For operators in the Module — including 01node — the responsibility is real. Each cluster has on-chain accountability via the operating-rules acceptance signature. Misbehaviour by a cluster (even by another operator within the same cluster) is reflected in our cluster’s public performance record.
Comparison: where each fits
For an operator deciding which DVT system to participate in, or for a delegator deciding which DVT-secured product to use, the practical comparison is:
- Obol Network. Strongest for operator-coordinated clusters with established trust between operators. Used heavily in Lido Simple DVT. Charon middleware integrates with all major Ethereum validator clients. Cluster formation is a real ceremony, which is good for security and slow for new-cluster bring-up. - SSV Network. Strongest for permissionless or programmable cluster composition. Operators are interchangeable and pluggable; pool products can build operator-set governance into their workflow. Per-validator economic model is more legible but adds complexity. - Diva. Strongest for pooled retail staking products that want DVT security without requiring delegators to think about cluster mechanics. Smaller market share to date but credible design.

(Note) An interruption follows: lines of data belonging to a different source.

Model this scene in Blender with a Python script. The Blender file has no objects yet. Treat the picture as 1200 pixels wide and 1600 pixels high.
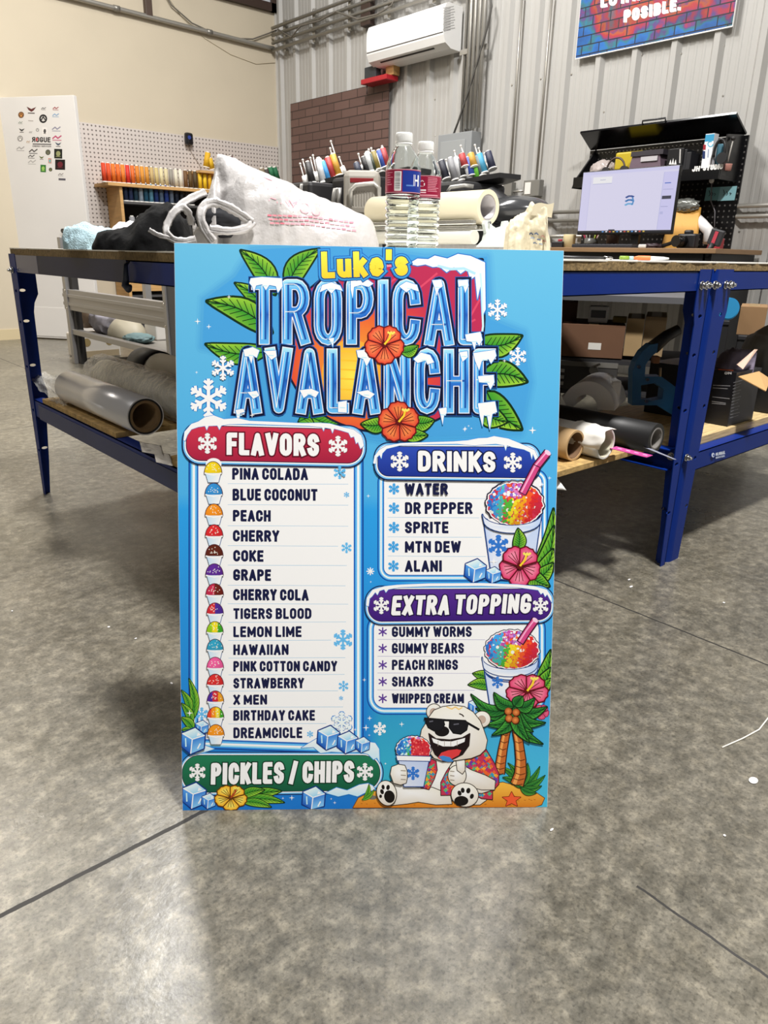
import bpy, bmesh, math, random
import numpy as np
from mathutils import Vector, Matrix, noise
from mathutils.geometry import tessellate_polygon
random.seed(7)
SC = bpy.context.scene
COL = SC.collection
PI = math.pi
V = Vector

# ------------------------------------------------------------------ camera
FPX, PITCH, ROLL, CAMH, YAW = 1130.0, 0.3423, 0.0198, 0.8735, 0.8433
_c, _s = math.cos, math.sin
_fw = V((_c(YAW)*_c(PITCH), _s(YAW)*_c(PITCH), -_s(PITCH)))
_rt = V((_s(YAW), -_c(YAW), 0))
_up = _rt.cross(_fw)
_r2 = _c(ROLL)*_rt + _s(ROLL)*_up
_u2 = -_s(ROLL)*_rt + _c(ROLL)*_up
CAMO = V((0, 0, CAMH))
cam = bpy.data.cameras.new('camera')
camo = bpy.data.objects.new('camera', cam)
COL.objects.link(camo)
cam.sensor_fit = 'VERTICAL'
cam.sensor_height = 36.0
cam.lens = FPX/1600*36.0
cam.clip_start = .05
m4 = Matrix((_r2, _u2, -_fw)).transposed().to_4x4()
m4.translation = CAMO
camo.matrix_world = m4
SC.camera = camo

# ------------------------------------------------------------------ view + world + lamps
SC.view_settings.view_transform = 'Standard'
SC.view_settings.look = 'None'
SC.view_settings.gamma = 1
SC.view_settings.use_curve_mapping = False
SC.view_settings.exposure = 0.15
W = bpy.data.worlds.new('world')
SC.world = W
W.use_nodes = True
W.node_tree.nodes['Background'].inputs[0].default_value = (.95, .93, .90, 1)
W.node_tree.nodes['Background'].inputs[1].default_value = 0.35

def area(name, loc, sx, sy, power, col=(1, .96, .9), target=None):
    l = bpy.data.lights.new(name, 'AREA')
    l.shape = 'RECTANGLE'
    l.size, l.size_y, l.energy, l.color = sx, sy, power, col
    o = bpy.data.objects.new(name, l)
    COL.objects.link(o)
    o.location = loc
    if target is not None:
        o.rotation_euler = (V(target)-V(loc)).to_track_quat('-Z', 'Y').to_euler()
    return o

for loc, sz, pw, cl in (((1.15, -.35, 5.1), .45, 450, (1, .98, .95)), ((2.4, 4.3, 5.1), .7, 270, (1, .98, .95)), ((-1.8, 3.6, 5.1), .6, 35, (1, .94, .86)),
                        ((.6, 6.2, 4.8), .6, 80, (1, .92, .80)), ((3.5, 4.3, 5.1), .5, 60, (1, .98, .95)), ((-2.2, -1.2, 5.1), .6, 45, (1, .98, .95))):
    area('hall_and_fill_lamp', loc, sz, sz, pw, cl)  # unseen overhead lights; the left, wall and front-left ones are added fill

# ------------------------------------------------------------------ photo-ray helpers (give a point its real distance)
def ray(x, y):
    return _fw + _r2*((x-600)/FPX) - _u2*((y-800)/FPX)
def at(x, y, D):
    d = ray(x, y)
    return CAMO + d*(D/math.hypot(d.x, d.y))          # D = level distance from the camera foot
def onz(x, y, z=0.0):
    d = ray(x, y)
    return CAMO + d*((z-CAMH)/d.z)
def onx(x, y, X):
    d = ray(x, y)
    return CAMO + d*(X/d.x)
def ony(x, y, Y):
    d = ray(x, y)
    return CAMO + d*(Y/d.y)

# ------------------------------------------------------------------ colours and materials
def lin1(c):
    return c/12.92 if c <= .04045 else ((c+.055)/1.055)**2.4
def hexc(h, k=1.0):
    if isinstance(h, str):
        h = h.lstrip('#')
        h = tuple(int(h[i:i+2], 16) for i in (0, 2, 4))
    return tuple(min(1, lin1(v/255)*k) for v in h)

def mat(name, col, rough=.5, metal=0.0, var=0.0, scale=8.0, bump=0.0, bscale=40.0, stretch=None, spec=.5, coat=0, trans=0, emit=None, sub=0):
    m = bpy.data.materials.new(name)
    m.use_nodes = True
    nt = m.node_tree
    b = nt.nodes['Principled BSDF']
    c = hexc(col) if not isinstance(col, tuple) or max(col) > 1 else col
    b.inputs['Base Color'].default_value = (*c, 1)
    b.inputs['Roughness'].default_value = rough
    b.inputs['Metallic'].default_value = metal
    b.inputs['Specular IOR Level'].default_value = spec
    b.inputs['Coat Weight'].default_value = coat
    b.inputs['Transmission Weight'].default_value = trans
    if emit is not None:
        b.inputs['Emission Color'].default_value = (*hexc(emit[0]), 1)
        b.inputs['Emission Strength'].default_value = emit[1]
    if var or bump:
        tc = nt.nodes.new('ShaderNodeTexCoord')
        src = tc.outputs['Object']
        if stretch:
            mp = nt.nodes.new('ShaderNodeMapping')
            mp.inputs['Scale'].default_value = stretch
            nt.links.new(src, mp.inputs['Vector'])
            src = mp.outputs['Vector']
    if var:
        n = nt.nodes.new('ShaderNodeTexNoise')
        n.inputs['Scale'].default_value = scale
        n.inputs['Detail'].default_value = 6
        nt.links.new(src, n.inputs['Vector'])
        r = nt.nodes.new('ShaderNodeValToRGB')
        r.color_ramp.elements[0].position = .3
        r.color_ramp.elements[1].position = .7
        r.color_ramp.elements[0].color = (*[max(0, v*(1-var)) for v in c], 1)
        r.color_ramp.elements[1].color = (*[min(1, v*(1+var)) for v in c], 1)
        nt.links.new(n.outputs['Fac'], r.inputs['Fac'])
        nt.links.new(r.outputs['Color'], b.inputs['Base Color'])
    if bump:
        n2 = nt.nodes.new('ShaderNodeTexNoise')
        n2.inputs['Scale'].default_value = bscale
        n2.inputs['Detail'].default_value = 4
        nt.links.new(src, n2.inputs['Vector'])
        bp = nt.nodes.new('ShaderNodeBump')
        bp.inputs['Strength'].default_value = bump
        bp.inputs['Distance'].default_value = .01
        nt.links.new(n2.outputs['Fac'], bp.inputs['Height'])
        nt.links.new(bp.outputs['Normal'], b.inputs['Normal'])
    return m

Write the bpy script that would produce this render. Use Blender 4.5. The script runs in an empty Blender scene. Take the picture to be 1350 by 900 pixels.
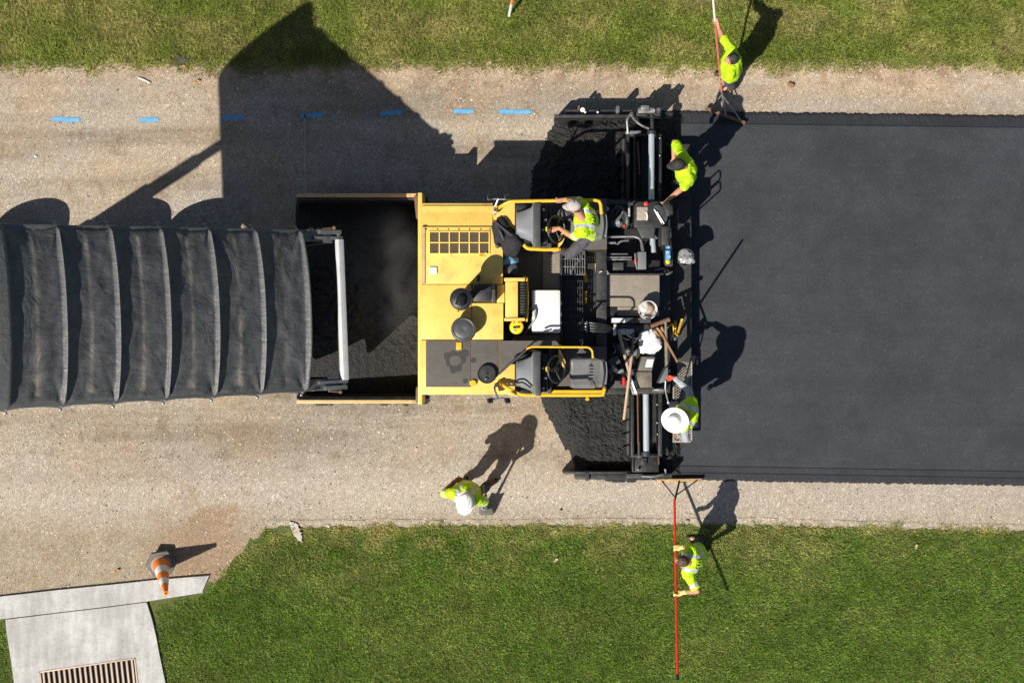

For institutional delegators, the practical question is: "does the delegation product I’m considering run validators with DVT, and if so, which operators are in the cluster?" Lido stETH holders are running on a mix that includes Obol and SSV clusters; Coinbase and Kraken pooled products typically do not run DVT yet (that may change).
Why DVT matters even when nothing goes wrong
The strongest argument for DVT is not that it prevents slashing — though it does. The strongest argument is that it changes the conversation about validator security from "trust us" to "you don’t have to trust any single one of us".
In the single-operator model, an institutional delegator’s slashing exposure depends entirely on one operator’s controls. The delegator must do a deep diligence on that operator — key custody, infrastructure, ops discipline — and then trust the answer.
In a DVT model, the slashing exposure depends on multiple operators. A single bad actor or a single host compromise does not produce a valid signature. Slashing requires collusion or simultaneous compromise across multiple independently-operated environments. The bar moves from "one operator has to be honest and secure" to "a quorum of operators has to be honest and secure".
For institutional capital, that bar is materially easier to underwrite. It is also why Lido’s Simple DVT Module and similar institutional staking products will, over the next 18 months, capture a growing share of the staking-pool market relative to traditional single-operator pools.
How 01node fits in
We participate in DVT for the same reason we run YubiHSM-backed key custody and Horcrux threshold signing on the Cosmos side: both make the slashing surface harder to hit, and both signal to institutional counterparties that we are operating at the bar regulated capital wants.
We are signed Node Operators in five Lido Simple DVT clusters. Each cluster’s operating-rules acceptance is on-chain verifiable on Etherscan. Our slashing record across these clusters and across all 40+ mainnets we operate remains zero events in six years.
For institutional counterparties evaluating us, the DVT participation is one of three trust signals worth verifying independently. The other two are the YubiHSM custody history (documented publicly since June 2019) and the Chainlink Channel Partner status (also a 2020-onwards on-chain track record). All three are at /operator-credentials with linked evidence.
DVT is not magic. It is a specific cryptographic design that solves specific failure modes that traditional validator architectures do not solve. Operators who participate in DVT-based products are signalling that they are willing to operate inside a model where their own infrastructure is not the only trust assumption. Operators who decline are signalling something different.